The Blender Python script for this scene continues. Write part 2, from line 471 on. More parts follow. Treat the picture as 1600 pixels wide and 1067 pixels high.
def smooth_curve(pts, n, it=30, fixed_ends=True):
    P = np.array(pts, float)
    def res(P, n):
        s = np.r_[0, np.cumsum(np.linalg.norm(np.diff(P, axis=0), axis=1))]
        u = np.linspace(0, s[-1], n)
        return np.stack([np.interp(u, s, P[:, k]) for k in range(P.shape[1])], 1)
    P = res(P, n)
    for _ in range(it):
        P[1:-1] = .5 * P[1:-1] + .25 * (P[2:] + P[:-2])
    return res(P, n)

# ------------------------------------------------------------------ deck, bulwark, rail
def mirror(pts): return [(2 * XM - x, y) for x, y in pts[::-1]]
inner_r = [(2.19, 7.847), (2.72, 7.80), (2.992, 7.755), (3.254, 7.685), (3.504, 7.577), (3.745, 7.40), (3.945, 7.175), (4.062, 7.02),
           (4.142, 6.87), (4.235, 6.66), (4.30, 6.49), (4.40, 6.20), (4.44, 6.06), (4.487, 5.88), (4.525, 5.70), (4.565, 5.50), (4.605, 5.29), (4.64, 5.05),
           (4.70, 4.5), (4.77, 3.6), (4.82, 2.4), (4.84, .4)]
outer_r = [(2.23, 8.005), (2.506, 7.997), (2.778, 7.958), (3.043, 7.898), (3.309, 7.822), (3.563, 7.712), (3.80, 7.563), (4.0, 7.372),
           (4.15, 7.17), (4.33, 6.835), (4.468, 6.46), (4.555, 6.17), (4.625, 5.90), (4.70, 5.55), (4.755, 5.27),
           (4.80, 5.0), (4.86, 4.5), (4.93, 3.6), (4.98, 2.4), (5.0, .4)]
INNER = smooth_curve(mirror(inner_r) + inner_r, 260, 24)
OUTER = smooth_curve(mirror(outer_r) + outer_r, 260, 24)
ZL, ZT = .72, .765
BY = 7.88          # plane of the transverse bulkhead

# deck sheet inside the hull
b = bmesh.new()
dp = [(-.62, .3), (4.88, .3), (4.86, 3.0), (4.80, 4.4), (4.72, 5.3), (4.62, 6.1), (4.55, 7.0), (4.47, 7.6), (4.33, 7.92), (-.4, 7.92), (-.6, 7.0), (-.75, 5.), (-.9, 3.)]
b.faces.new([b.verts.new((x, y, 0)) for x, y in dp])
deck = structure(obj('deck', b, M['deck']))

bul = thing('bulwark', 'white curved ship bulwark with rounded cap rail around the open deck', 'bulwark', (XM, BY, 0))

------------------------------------

• **Problem details**:
Check each line above for the word "deck" and copy the ones that have it.

• **The answer**:
# ------------------------------------------------------------------ deck, bulwark, rail
# deck sheet inside the hull
deck = structure(obj('deck', b, M['deck']))
bul = thing('bulwark', 'white curved ship bulwark with rounded cap rail around the open deck', 'bulwark', (XM, BY, 0))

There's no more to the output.